### Your task
Lines containing the string "scene" are to be counted; report the total by itself.

::::::::

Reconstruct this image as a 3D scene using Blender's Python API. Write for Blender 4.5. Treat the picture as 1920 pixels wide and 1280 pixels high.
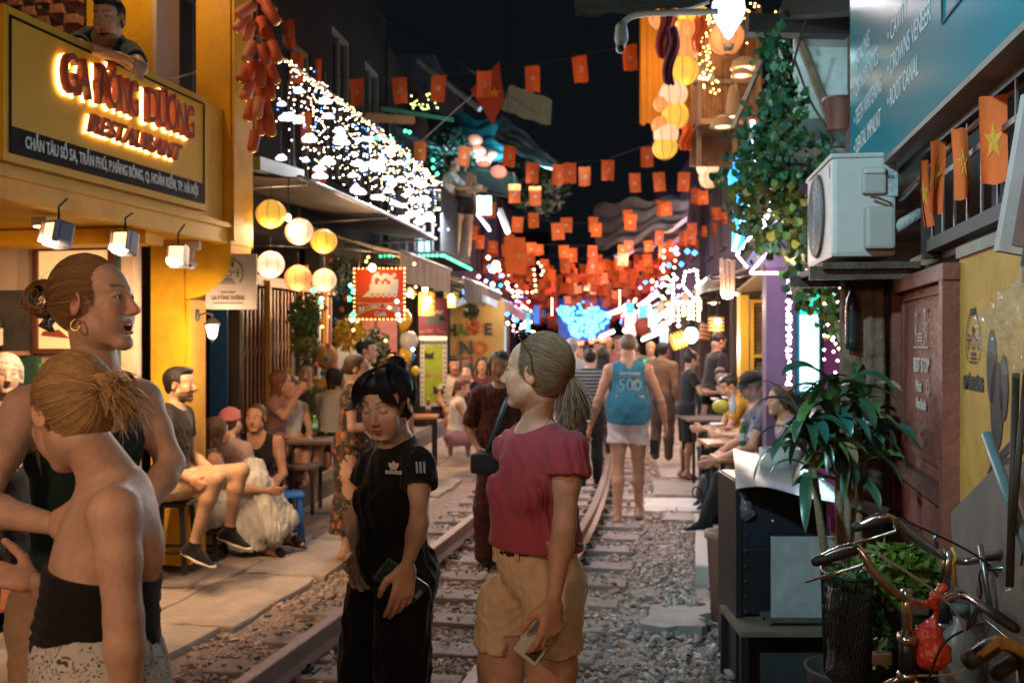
import bpy,bmesh,math,random
import numpy as np
from mathutils import Vector,Matrix,Euler,noise
for o in list(bpy.data.objects): bpy.data.objects.remove(o)
sc = bpy.context.scene
COL = sc.collection
R = math.radians
FP,CX,CY,H = 1867.0,960.0,640.0,1.70
# ---------------------------------------------------------------- camera, sky, exposure
cam = bpy.data.objects.new('camera',bpy.data.cameras.new('camera')); COL.objects.link(cam)
cam.location = (0,0,H); cam.rotation_euler = (R(90),0,0)
cam.data.lens = 35; cam.data.sensor_width = 36; cam.data.clip_end = 600; cam.data.clip_start = .05
cam.data.dof.use_dof = True; cam.data.dof.focus_distance = 2.9; cam.data.dof.aperture_fstop = 4.0
sc.camera = cam
world = bpy.data.worlds.new('World'); sc.world = world; world.use_nodes = True
WN = world.node_tree
sky = WN.nodes.new('ShaderNodeTexSky'); sky.sky_type = 'NISHITA'; sky.sun_disc = False
sky.sun_elevation = R(-9); sky.sun_rotation = R(200)
bg = WN.nodes['Background']; bg.inputs[1].default_value = .05
bg2 = WN.nodes.new('ShaderNodeBackground'); bg2.inputs[0].default_value = (.62,.80,1,1); bg2.inputs[1].default_value = .0058
addw = WN.nodes.new('ShaderNodeAddShader')
WN.links.new(sky.outputs[0],bg.inputs[0]); WN.links.new(bg.outputs[0],addw.inputs[0]); WN.links.new(bg2.outputs[0],addw.inputs[1])
WN.links.new(addw.outputs[0],WN.nodes['World Output'].inputs[0])
sc.view_settings.view_transform = 'Standard'; sc.view_settings.look = 'None'
sc.view_settings.exposure = .2; sc.view_settings.gamma = 1; sc.view_settings.use_curve_mapping = False
sc.cycles.use_denoising = True; sc.cycles.sample_clamp_indirect = 1.2; sc.cycles.max_bounces = 6
sc.cycles.diffuse_bounces = 3; sc.cycles.glossy_bounces = 2; sc.cycles.transmission_bounces = 4; sc.cycles.transparent_max_bounces = 12
sc.cycles.caustics_reflective = False; sc.cycles.caustics_refractive = False
sc.cycles.use_light_tree = True
# ---------------------------------------------------------------- placing
def at(x,y,Z): return Vector(((x-CX)/FP*Z,Z,H-(y-CY)/FP*Z))
_ys = [-12,0,4.46,8.3,11.9,16,20,30,45,70]
_xs = [-4.28,-1.66,-.70,.12,.64,1.07,1.42,2.10,2.75,3.4]
def cxs(Y):
 return float(np.interp(Y,_ys,_xs)) if Y < 3 or Y > 60 else float(np.mean([np.interp(Y+d,_ys,_xs) for d in (-1.5,-.75,0,.75,1.5)]))
def hdg(Y): return math.atan2(cxs(Y+.5)-cxs(Y-.5),1.0)
def P(u,Y,z=0):            # street frame: u metres right of the track centre
 h = hdg(Y); return Vector((cxs(Y)+u*math.cos(h),Y-u*math.sin(h),z))
def Rz(a): return Matrix.Rotation(a,4,'Z')
# ---------------------------------------------------------------- materials
MATS = {}
def mat(name,c=(.5,.5,.5),rough=.6,metal=0,em=None,es=0,var=.0,vs=8,bump=0,bs=60,alpha=1,trans=0,spec=.5,
  dirt=0,dirtc=(.05,.04,.03),attr=None,coat=0,sheen=0,sss=0,ridged=False,sample=None):
 if name in MATS: return MATS[name]
 m = bpy.data.materials.new(name); m.use_nodes = True; MATS[name] = m
 nt = m.node_tree; N = nt.nodes; L = nt.links; b = N['Principled BSDF']
 b.inputs['Base Color'].default_value = (*c,1); b.inputs['Roughness'].default_value = rough
 b.inputs['Metallic'].default_value = metal; b.inputs['Specular IOR Level'].default_value = spec
 b.inputs['Alpha'].default_value = alpha; b.inputs['Transmission Weight'].default_value = trans
 b.inputs['Coat Weight'].default_value = coat
 if sheen: b.inputs['Sheen Weight'].default_value = sheen
 if sss:
  b.inputs['Subsurface Weight'].default_value = sss; b.inputs['Subsurface Radius'].default_value = (1,.35,.2)
  b.inputs['Subsurface Scale'].default_value = .012
 if em:
  b.inputs['Emission Color'].default_value = (*em,1); b.inputs['Emission Strength'].default_value = es
 if sample == 'none': m.cycles.emission_sampling = 'NONE'
 tc = N.new('ShaderNodeTexCoord'); cur = None
 if attr:
  a = N.new('ShaderNodeAttribute'); a.attribute_name = attr; cur = a.outputs['Color']
 if var:
  n = N.new('ShaderNodeTexNoise'); n.inputs['Scale'].default_value = vs; n.inputs['Detail'].default_value = 5; n.inputs['Roughness'].default_value = .65
  L.new(tc.outputs['Object'],n.inputs['Vector'])
  mr = N.new('ShaderNodeMapRange'); mr.inputs['From Min'].default_value = .3; mr.inputs['From Max'].default_value = .7
  mr.inputs['To Min'].default_value = 1-var; mr.inputs['To Max'].default_value = 1+var
  L.new(n.outputs['Fac'],mr.inputs['Value'])
  mx = N.new('ShaderNodeVectorMath'); mx.operation = 'SCALE'
  if cur: L.new(cur,mx.inputs[0])
  else: mx.inputs[0].default_value = c
  L.new(mr.outputs[0],mx.inputs['Scale']); cur = mx.outputs[0]
 if dirt:
  n = N.new('ShaderNodeTexNoise'); n.inputs['Scale'].default_value = vs*.5+1; n.inputs['Detail'].default_value = 8; n.inputs['Roughness'].default_value = .7
  L.new(tc.outputs['Object'],n.inputs['Vector'])
  mr = N.new('ShaderNodeMapRange'); mr.inputs['From Min'].default_value = .48; mr.inputs['From Max'].default_value = .72; mr.inputs['To Max'].default_value = dirt
  L.new(n.outputs['Fac'],mr.inputs['Value'])
  mx = N.new('ShaderNodeMix'); mx.data_type = 'RGBA'; mx.inputs[7].default_value = (*dirtc,1)
  if cur: L.new(cur,mx.inputs[6])
  else: mx.inputs[6].default_value = (*c,1)
  L.new(mr.outputs[0],mx.inputs[0]); cur = mx.outputs[2]
  mr2 = N.new('ShaderNodeMapRange'); mr2.inputs['To Min'].default_value = rough; mr2.inputs['To Max'].default_value = min(1,rough+.35)
  L.new(mr.outputs[0],mr2.inputs['Value']); L.new(mr2.outputs[0],b.inputs['Roughness'])
 if cur: L.new(cur,b.inputs['Base Color'])
 if bump:
  n = N.new('ShaderNodeTexNoise'); n.inputs['Scale'].default_value = bs; n.inputs['Detail'].default_value = 6
  L.new(tc.outputs['Object'],n.inputs['Vector'])
  if ridged: n.noise_type = 'RIDGED_MULTIFRACTAL'; n.inputs['Detail'].default_value = 2; n.inputs['Distortion'].default_value = .6
  bp = N.new('ShaderNodeBump'); bp.inputs['Strength'].default_value = bump; bp.inputs['Distance'].default_value = .02
  L.new(n.outputs['Fac'],bp.inputs['Height']); L.new(bp.outputs[0],b.inputs['Normal'])
 return m
def emat(name,c,s,sample=None): return mat(name,c=(.6*c[0],.6*c[1],.6*c[2]),rough=.5,em=c,es=s,sample=sample)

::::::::

### Reply
2